## Stated exercise
In the material below, please retype the lines from the very first through the one with "COL = scene.collection", exactly and without pictures.

## Material provided
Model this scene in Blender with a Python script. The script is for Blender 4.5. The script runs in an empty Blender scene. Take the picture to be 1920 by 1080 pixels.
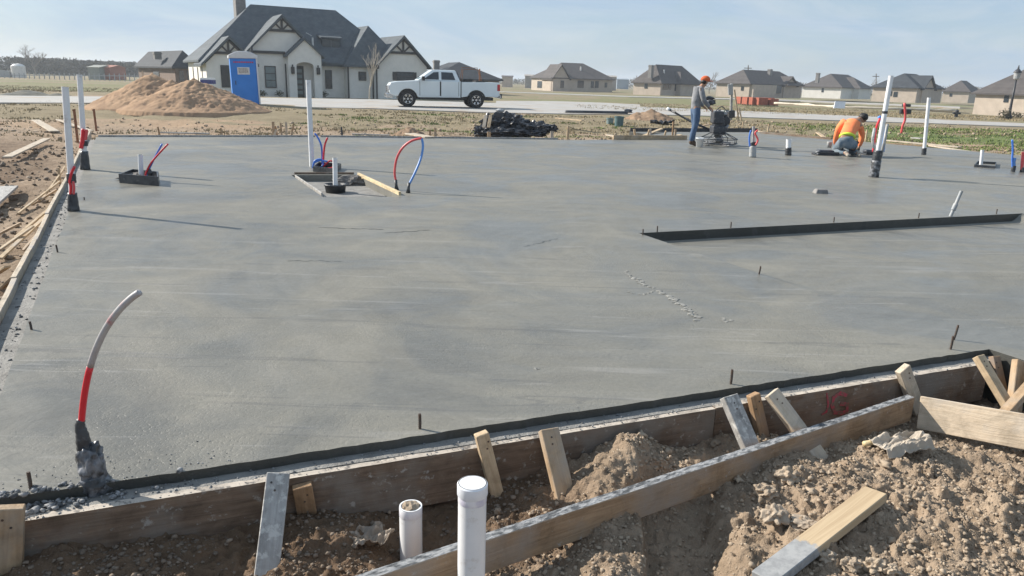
SKY_STRENGTH = .075; SUN_STRENGTH = 4.7; EXPOSURE = 0.72; HAZE = .0006
import bpy, math, random
import numpy as np
from mathutils import Vector, Matrix
random.seed(7); rng = np.random.default_rng(11)
PI = math.pi
scene = bpy.context.scene
COL = scene.collection

# ------------------------------------------------------------------ camera model
FPX = 1400.0; PITCH = math.atan(389/1400); ROLL = math.radians(1.6); CAM = Vector((0, 0, 1.5))
_F = Vector((0, math.cos(PITCH), -math.sin(PITCH)))
_R0 = Vector((1, 0, 0)); _U0 = Vector((0, math.sin(PITCH), math.cos(PITCH)))
_R = _R0*math.cos(ROLL) + _U0*math.sin(ROLL); _U = -_R0*math.sin(ROLL) + _U0*math.cos(ROLL)
def ray(px, py): return _F*FPX + _R*(px-960) - _U*(py-540)
def V(px, py, z=0.0):                      # where the sight line meets height z
    d = ray(px, py); return CAM + d*((z-1.5)/d.z)
def W(px, py, Y):                          # where the sight line meets distance Y
    d = ray(px, py); return CAM + d*(Y/d.y)
def onplane(px, py, P, n):
    d = ray(px, py); return CAM + d*((P-CAM).dot(n)/d.dot(n))

# ------------------------------------------------------------------ noise
def _hash(ix, iy, s):
    h = (ix.astype(np.int64)*374761393 + iy.astype(np.int64)*668265263 + s*1442695041) & 0xffffffff
    h = ((h ^ (h >> 13))*1274126177) & 0xffffffff
    return ((h ^ (h >> 16)) & 0xffff)/65535.0
def vnoise(x, y, s=0):
    ix = np.floor(x); iy = np.floor(y); fx = x-ix; fy = y-iy
    fx = fx*fx*fx*(fx*(fx*6-15)+10); fy = fy*fy*fy*(fy*(fy*6-15)+10)
    a = _hash(ix, iy, s); b = _hash(ix+1, iy, s); c = _hash(ix, iy+1, s); d = _hash(ix+1, iy+1, s)
    return (a*(1-fx)+b*fx)*(1-fy) + (c*(1-fx)+d*fx)*fy
def fbm(x, y, o=4, s=0, g=0.5):
    t = 0; a = 1; n = 0
    for i in range(o):
        t = t + a*vnoise(x*2**i+i*17.3, y*2**i-i*9.1, s+i); n += a; a *= g
    return t/n
def sst(a, b, x):
    t = np.clip((x-a)/(b-a), 0, 1); return t*t*(3-2*t)

# ------------------------------------------------------------------ materials
def _nt(name):
    m = bpy.data.materials.new(name); m.use_nodes = True
    nt = m.node_tree; return m, nt, nt.nodes['Principled BSDF']
def coords(nt, stretch=(1, 1, 1), kind='Object'):
    tc = nt.nodes.new('ShaderNodeTexCoord'); mp = nt.nodes.new('ShaderNodeMapping')
    mp.inputs['Scale'].default_value = stretch
    if kind == 'World':
        g = nt.nodes.new('ShaderNodeNewGeometry'); nt.links.new(g.outputs['Position'], mp.inputs[0])
    else: nt.links.new(tc.outputs[kind], mp.inputs[0])
    return mp.outputs[0]
def noise(nt, vec, scale, detail=4, rough=.55, dist=0):
    n = nt.nodes.new('ShaderNodeTexNoise'); n.inputs['Scale'].default_value = scale
    n.inputs['Detail'].default_value = detail; n.inputs['Roughness'].default_value = rough
    n.inputs['Distortion'].default_value = dist; nt.links.new(vec, n.inputs['Vector']); return n.outputs['Fac']
def ramp(nt, fac, stops):
    r = nt.nodes.new('ShaderNodeValToRGB'); e = r.color_ramp.elements
    while len(e) < len(stops): e.new(.5)
    for k, (p, c) in enumerate(stops):
        e[k].position = p; e[k].color = (c[0], c[1], c[2], 1) if hasattr(c, '__len__') else (c, c, c, 1)
    nt.links.new(fac, r.inputs[0]); return r.outputs[0]
def mixc(nt, fac, a, b, mode='MIX'):
    m = nt.nodes.new('ShaderNodeMix'); m.data_type = 'RGBA'; m.blend_type = mode
    for s, v in ((0, fac), (6, a), (7, b)):
        if isinstance(v, (int, float)): m.inputs[s].default_value = v
        elif isinstance(v, tuple): m.inputs[s].default_value = (v[0], v[1], v[2], 1)
        else: nt.links.new(v, m.inputs[s])
    return m.outputs[2]
def mathn(nt, op, a, b=0.0):
    m = nt.nodes.new('ShaderNodeMath'); m.operation = op
    for s, v in ((0, a), (1, b)):
        if isinstance(v, (int, float)): m.inputs[s].default_value = v
        else: nt.links.new(v, m.inputs[s])
    return m.outputs[0]
def bump(nt, bs, h, strength, dist=.01, prev=None):
    b = nt.nodes.new('ShaderNodeBump'); b.inputs['Strength'].default_value = strength
    b.inputs['Distance'].default_value = dist; nt.links.new(h, b.inputs['Height'])
    if prev: nt.links.new(prev, b.inputs['Normal'])
    nt.links.new(b.outputs[0], bs.inputs['Normal']); return b.outputs[0]

def mat(name, c1, c2=None, scale=5, rough=.7, bmp=0, bscale=40, stretch=(1, 1, 1), spec=.5, metal=0, detail=4, kind='Object', lo=.35, hi=.65, dirt=None, dirtamt=.6, dscale=3):
    m, nt, bs = _nt(name); vec = coords(nt, stretch, kind)
    c2 = c2 or tuple(x*.8 for x in c1)
    col = ramp(nt, noise(nt, vec, scale, detail), [(lo, c1), (hi, c2)])
    if dirt:
        f = ramp(nt, noise(nt, coords(nt, (1, 1, 1), kind), dscale, 6, .65), [(dirtamt-.08, 0.), (dirtamt+.1, 1.)])
        col = mixc(nt, f, col, dirt)
    nt.links.new(col, bs.inputs['Base Color'])
    bs.inputs['Roughness'].default_value = rough; bs.inputs['Metallic'].default_value = metal
    bs.inputs['Specular IOR Level'].default_value = spec
    if bmp: bump(nt, bs, noise(nt, vec, bscale, 5), bmp, .01)
    return m

def wood(name, c1, c2, gray=None, gamt=.55, mortar=None, mamt=.6, rough=.75):
    """grain runs along the board's own long (local X) axis"""
    m, nt, bs = _nt(name)
    tc = nt.nodes.new('ShaderNodeTexCoord')
    oi = nt.nodes.new('ShaderNodeObjectInfo')
    add = nt.nodes.new('ShaderNodeVectorMath'); add.operation = 'ADD'
    cmb = nt.nodes.new('ShaderNodeCombineXYZ')
    rr = mathn(nt, 'MULTIPLY', oi.outputs['Random'], 37.0)
    for i in range(3): nt.links.new(rr, cmb.inputs[i])
    nt.links.new(tc.outputs['Object'], add.inputs[0]); nt.links.new(cmb.outputs[0], add.inputs[1])
    mp = nt.nodes.new('ShaderNodeMapping'); mp.inputs['Scale'].default_value = (1.2, 22, 22)
    nt.links.new(add.outputs[0], mp.inputs[0])
    g1 = noise(nt, mp.outputs[0], 2.2, 6, .6, 1.2)
    col = ramp(nt, g1, [(.3, c1), (.7, c2)])
    mp2 = nt.nodes.new('ShaderNodeMapping'); mp2.inputs['Scale'].default_value = (5, 9, 9)
    nt.links.new(add.outputs[0], mp2.inputs[0])
    kn = ramp(nt, noise(nt, mp2.outputs[0], 1.0, 3, .5), [(.66, 1.), (.76, .55)])
    col = mixc(nt, 1.0, col, kn, 'MULTIPLY')
    stn = ramp(nt, noise(nt, add.outputs[0], 7, 6, .65, .6), [(.36, .62), (.52, 1.), (.7, 1.15)])
    col = mixc(nt, .8, col, stn, 'MULTIPLY')
    if gray:
        f = ramp(nt, noise(nt, add.outputs[0], 3.5, 5, .6), [(gamt-.1, 0.), (gamt+.1, 1.)])
        col = mixc(nt, f, col, gray)
    if mortar:
        f = ramp(nt, noise(nt, add.outputs[0], 22, 6, .7), [(mamt-.04, 0.), (mamt+.04, 1.)])
        col = mixc(nt, f, col, mortar)
    nt.links.new(col, bs.inputs['Base Color']); bs.inputs['Roughness'].default_value = rough
    bs.inputs['Specular IOR Level'].default_value = .3
    b1 = bump(nt, bs, g1, .8, .005)
    bump(nt, bs, noise(nt, add.outputs[0], 60, 4, .6), .4, .003, b1)
    return m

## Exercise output
Model this scene in Blender with a Python script. The script is for Blender 4.5. The script runs in an empty Blender scene. Take the picture to be 1920 by 1080 pixels.
SKY_STRENGTH = .075; SUN_STRENGTH = 4.7; EXPOSURE = 0.72; HAZE = .0006
import bpy, math, random
import numpy as np
from mathutils import Vector, Matrix
random.seed(7); rng = np.random.default_rng(11)
PI = math.pi
scene = bpy.context.scene
COL = scene.collection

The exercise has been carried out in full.